An American spokesman in Pakistan, Kenton Keith, said there were about 12,000 Taleban in Kunduz, including some of their best forces, along with some 3,000 foreign volunteers.
The alliance says any amnesty would apply only to Afghans. The US government has made it clear it wants to see the foreign fighters captured or killed.
The alliance says that foreign fighters loyal to Osama Bin Laden - mainly Arabs, Chechens and Pakistanis - are preventing the Taleban from leaving Kunduz.

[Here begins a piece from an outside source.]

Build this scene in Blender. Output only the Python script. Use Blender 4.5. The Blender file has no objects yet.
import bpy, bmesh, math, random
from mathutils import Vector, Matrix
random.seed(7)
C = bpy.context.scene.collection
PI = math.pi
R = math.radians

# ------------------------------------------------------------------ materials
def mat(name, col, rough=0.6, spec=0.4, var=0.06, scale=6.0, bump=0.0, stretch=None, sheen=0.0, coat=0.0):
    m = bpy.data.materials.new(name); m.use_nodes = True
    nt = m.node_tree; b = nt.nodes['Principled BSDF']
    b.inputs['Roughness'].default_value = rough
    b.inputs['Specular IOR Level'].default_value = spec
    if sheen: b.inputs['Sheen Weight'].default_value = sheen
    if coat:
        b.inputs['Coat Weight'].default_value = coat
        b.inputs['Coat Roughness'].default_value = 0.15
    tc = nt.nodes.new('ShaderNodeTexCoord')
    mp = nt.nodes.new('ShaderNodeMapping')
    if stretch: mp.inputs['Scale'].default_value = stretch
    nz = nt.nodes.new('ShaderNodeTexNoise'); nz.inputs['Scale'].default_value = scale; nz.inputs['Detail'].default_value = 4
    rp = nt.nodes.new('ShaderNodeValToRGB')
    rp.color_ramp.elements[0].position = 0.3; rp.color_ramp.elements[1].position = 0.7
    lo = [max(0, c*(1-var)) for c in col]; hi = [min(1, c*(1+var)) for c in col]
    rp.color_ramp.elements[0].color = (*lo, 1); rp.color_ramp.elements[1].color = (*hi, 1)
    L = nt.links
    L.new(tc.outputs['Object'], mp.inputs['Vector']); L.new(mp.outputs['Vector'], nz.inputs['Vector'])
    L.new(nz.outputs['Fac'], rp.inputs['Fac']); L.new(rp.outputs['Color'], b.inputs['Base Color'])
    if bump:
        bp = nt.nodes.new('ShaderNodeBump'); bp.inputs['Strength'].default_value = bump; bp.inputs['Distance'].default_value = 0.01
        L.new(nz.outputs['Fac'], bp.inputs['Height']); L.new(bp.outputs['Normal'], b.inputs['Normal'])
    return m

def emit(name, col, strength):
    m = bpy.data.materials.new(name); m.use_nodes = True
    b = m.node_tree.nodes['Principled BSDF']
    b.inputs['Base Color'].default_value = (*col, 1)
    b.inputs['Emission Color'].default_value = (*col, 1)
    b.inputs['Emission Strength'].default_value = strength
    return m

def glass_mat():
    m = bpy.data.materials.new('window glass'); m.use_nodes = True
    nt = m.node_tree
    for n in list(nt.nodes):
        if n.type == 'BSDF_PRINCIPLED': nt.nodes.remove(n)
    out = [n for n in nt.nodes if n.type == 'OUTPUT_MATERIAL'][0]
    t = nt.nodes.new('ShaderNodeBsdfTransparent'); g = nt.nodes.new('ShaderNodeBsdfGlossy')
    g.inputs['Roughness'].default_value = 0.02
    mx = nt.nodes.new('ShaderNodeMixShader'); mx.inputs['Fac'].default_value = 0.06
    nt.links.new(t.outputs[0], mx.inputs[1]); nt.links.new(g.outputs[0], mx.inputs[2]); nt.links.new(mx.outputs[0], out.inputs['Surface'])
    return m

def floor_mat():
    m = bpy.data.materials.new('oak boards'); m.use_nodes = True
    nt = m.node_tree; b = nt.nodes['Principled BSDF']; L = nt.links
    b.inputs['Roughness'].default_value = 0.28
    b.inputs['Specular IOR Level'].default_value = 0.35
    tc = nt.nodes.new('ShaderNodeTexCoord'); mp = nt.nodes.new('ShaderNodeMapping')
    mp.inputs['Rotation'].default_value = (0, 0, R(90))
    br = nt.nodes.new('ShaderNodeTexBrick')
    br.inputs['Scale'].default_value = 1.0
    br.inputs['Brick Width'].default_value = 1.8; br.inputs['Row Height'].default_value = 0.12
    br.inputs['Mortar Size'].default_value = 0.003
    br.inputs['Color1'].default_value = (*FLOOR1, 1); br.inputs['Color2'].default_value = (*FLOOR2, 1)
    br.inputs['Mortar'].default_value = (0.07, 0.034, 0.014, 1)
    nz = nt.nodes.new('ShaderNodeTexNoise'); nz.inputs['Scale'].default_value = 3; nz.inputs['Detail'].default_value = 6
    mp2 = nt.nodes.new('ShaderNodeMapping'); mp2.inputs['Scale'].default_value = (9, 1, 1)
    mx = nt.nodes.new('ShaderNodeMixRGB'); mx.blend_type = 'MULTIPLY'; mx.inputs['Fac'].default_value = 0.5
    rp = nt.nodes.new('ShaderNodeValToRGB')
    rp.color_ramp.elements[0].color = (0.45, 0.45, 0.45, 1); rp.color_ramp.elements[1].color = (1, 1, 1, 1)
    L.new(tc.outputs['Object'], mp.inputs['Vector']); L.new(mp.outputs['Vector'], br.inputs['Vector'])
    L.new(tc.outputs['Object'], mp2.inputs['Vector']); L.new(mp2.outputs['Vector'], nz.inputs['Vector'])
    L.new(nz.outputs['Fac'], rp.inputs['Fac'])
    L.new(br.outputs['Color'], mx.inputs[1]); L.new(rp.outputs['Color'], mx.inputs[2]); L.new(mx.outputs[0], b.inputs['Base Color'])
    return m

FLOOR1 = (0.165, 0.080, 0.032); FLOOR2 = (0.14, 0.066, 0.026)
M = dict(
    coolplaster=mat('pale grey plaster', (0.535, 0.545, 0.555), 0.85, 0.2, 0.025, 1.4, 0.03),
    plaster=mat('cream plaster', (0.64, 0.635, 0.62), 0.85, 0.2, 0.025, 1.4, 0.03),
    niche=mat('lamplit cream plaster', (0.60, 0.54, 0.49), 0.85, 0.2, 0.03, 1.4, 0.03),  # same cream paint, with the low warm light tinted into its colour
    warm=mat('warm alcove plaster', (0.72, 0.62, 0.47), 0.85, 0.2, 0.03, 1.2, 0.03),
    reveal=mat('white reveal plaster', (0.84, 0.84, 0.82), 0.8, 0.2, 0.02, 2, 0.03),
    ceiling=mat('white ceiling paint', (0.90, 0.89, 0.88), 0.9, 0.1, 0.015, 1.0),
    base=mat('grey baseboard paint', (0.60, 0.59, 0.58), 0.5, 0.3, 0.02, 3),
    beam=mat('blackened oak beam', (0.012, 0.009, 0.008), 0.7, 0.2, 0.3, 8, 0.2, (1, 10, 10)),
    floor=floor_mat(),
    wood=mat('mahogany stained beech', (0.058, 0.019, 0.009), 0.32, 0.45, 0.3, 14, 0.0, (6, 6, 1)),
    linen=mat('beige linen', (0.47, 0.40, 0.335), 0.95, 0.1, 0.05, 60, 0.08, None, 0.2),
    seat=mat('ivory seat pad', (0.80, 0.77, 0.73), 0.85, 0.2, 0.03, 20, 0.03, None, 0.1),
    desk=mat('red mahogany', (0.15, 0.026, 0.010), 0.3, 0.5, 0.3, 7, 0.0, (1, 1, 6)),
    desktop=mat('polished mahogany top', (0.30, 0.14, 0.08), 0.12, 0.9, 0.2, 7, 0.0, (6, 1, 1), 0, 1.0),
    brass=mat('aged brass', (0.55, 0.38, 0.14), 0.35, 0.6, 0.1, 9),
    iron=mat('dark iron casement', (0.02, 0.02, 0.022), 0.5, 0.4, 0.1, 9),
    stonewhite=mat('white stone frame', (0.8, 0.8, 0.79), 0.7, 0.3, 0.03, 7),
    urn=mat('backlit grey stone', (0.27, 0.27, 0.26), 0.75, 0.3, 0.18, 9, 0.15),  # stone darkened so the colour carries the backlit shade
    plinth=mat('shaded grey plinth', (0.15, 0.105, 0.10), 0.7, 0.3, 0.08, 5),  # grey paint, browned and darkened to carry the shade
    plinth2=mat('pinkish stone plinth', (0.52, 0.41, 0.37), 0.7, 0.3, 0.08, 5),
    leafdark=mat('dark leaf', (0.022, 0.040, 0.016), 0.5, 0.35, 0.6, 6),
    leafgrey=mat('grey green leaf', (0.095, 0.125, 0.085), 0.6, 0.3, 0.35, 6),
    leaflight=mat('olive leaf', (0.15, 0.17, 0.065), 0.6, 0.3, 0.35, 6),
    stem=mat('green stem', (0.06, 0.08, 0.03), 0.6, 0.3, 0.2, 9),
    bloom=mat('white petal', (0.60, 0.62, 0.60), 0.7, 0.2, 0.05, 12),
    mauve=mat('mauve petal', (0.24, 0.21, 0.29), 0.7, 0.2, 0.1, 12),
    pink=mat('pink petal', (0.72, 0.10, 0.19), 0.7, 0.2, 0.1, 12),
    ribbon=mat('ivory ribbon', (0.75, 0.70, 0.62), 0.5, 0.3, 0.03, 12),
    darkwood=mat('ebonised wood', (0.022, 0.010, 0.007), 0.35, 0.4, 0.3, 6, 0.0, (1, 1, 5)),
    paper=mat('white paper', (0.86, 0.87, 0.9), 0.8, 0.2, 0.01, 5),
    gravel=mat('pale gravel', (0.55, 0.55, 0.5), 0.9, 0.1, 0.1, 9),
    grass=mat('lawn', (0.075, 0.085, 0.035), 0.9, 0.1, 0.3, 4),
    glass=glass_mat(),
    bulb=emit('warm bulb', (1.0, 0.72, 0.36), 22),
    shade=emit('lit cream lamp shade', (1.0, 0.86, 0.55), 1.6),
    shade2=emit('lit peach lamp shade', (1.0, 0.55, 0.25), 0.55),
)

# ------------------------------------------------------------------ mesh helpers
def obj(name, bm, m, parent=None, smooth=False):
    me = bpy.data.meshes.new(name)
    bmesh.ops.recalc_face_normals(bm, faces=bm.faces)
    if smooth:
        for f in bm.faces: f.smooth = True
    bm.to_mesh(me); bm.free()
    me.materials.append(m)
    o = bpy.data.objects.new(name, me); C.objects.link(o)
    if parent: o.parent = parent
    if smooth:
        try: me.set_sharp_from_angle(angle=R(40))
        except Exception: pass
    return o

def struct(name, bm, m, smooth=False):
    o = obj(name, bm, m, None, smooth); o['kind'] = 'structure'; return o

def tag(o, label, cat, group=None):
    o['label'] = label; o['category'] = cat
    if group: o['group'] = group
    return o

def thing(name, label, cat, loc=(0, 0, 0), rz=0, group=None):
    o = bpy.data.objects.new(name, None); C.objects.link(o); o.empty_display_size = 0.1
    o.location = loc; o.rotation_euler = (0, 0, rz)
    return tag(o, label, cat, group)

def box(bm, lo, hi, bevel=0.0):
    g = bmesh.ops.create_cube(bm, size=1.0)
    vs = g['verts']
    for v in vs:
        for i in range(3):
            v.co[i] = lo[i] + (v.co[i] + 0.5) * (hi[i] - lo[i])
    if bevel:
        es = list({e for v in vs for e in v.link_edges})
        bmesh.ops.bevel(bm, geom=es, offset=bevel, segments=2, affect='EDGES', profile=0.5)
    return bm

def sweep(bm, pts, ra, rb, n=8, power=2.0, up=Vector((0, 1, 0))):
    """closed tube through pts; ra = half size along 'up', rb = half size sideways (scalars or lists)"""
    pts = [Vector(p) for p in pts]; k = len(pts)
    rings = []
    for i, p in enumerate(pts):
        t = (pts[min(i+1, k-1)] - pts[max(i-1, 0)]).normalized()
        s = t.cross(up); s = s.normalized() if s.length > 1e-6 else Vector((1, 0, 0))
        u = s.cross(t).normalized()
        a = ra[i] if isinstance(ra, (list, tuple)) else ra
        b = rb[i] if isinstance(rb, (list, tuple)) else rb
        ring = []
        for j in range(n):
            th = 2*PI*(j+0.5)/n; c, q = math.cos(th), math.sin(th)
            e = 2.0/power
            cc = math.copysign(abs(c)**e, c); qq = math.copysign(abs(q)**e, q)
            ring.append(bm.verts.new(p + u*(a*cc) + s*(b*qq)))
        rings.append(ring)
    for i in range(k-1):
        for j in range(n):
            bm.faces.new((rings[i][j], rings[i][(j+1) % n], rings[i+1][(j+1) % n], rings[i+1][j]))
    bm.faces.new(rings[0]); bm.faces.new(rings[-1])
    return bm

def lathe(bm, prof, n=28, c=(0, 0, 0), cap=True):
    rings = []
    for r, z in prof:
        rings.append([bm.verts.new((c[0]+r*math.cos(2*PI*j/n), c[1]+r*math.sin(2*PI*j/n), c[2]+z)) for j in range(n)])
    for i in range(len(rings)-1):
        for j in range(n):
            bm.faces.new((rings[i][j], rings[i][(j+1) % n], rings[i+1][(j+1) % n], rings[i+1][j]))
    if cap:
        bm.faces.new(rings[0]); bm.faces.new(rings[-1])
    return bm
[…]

Click here for map of the battlegrounds
General Daoud, the alliance commander in the region, said the foreign fighters had killed more than 450 Taleban who were thinking of surrendering, including a commander.
Guns silent
General Abdul Rashid Dostum speaking from the city of Mazar-e-Sharif, told Reuters that he was expecting two Taleban commanders from Kunduz to discuss surrender terms.
He said the plan was to grant an amnesty to local Taleban troops who surrender to Northern Alliance forces.
But foreign fighters would not get the same
treatment, the general - an ethnic Uzbek - added.
"We will deal with the foreigners according to
international laws and human rights conventions," he said.
BBC correspondent Rupert Wingfield-Hayes, on the front lines outside Kunduz, says refugees are streaming out of the city, which has been pounded for days by American B-52 bombers.
Refugees who have reached safety say hardline Taleban troops inside Kunduz are refusing to allow more civilians to leave the city.
General Dostum said Northern Alliance guns trained on Taleban front lines outside Kunduz had fallen silent as talks continued.
He named the Taleban commanders who wanted to discuss surrender as Mullah Dadullah, former commander in Mazar-e-Sharif, and Mullah Fazal, former commander in Takhar province bordering Kunduz.
Hunt for Bin Laden
The alliance's Interior Minister Younis Qanooni told AFP news agency that some of the fighters in Kunduz had requested safe passage to the United Arab Emirates and the southern Taleban bastion of Kandahar.
But US Defense Secretary Donald Rumsfeld has said he wants them taken prisoner or killed.
"Any idea that those people... should end up in some sort of a negotiation which would allow them to leave the country and go off and destabilise other countries and engage in terrorist attacks on the United States is something I would certainly do everything I could to prevent," he said.
Mr Rumsfeld also made it clear he does not want Taleban leader Mullah Mohammad Omar, who is believed to be in Kandahar, to be allowed to negotiate an escape from Afghanistan.
Our diplomatic correspondent, Barnaby Mason, says the Americans are pursuing a single-minded and ferocious hunt for the people they believe responsible for the attacks on New York and Washington.
Washington hopes that people in Afghanistan will respond to the offer of a $25m reward for the capture of Bin Laden - an offer the US announced to Afghans via radio broadcasts and through leaflets dropped from the air.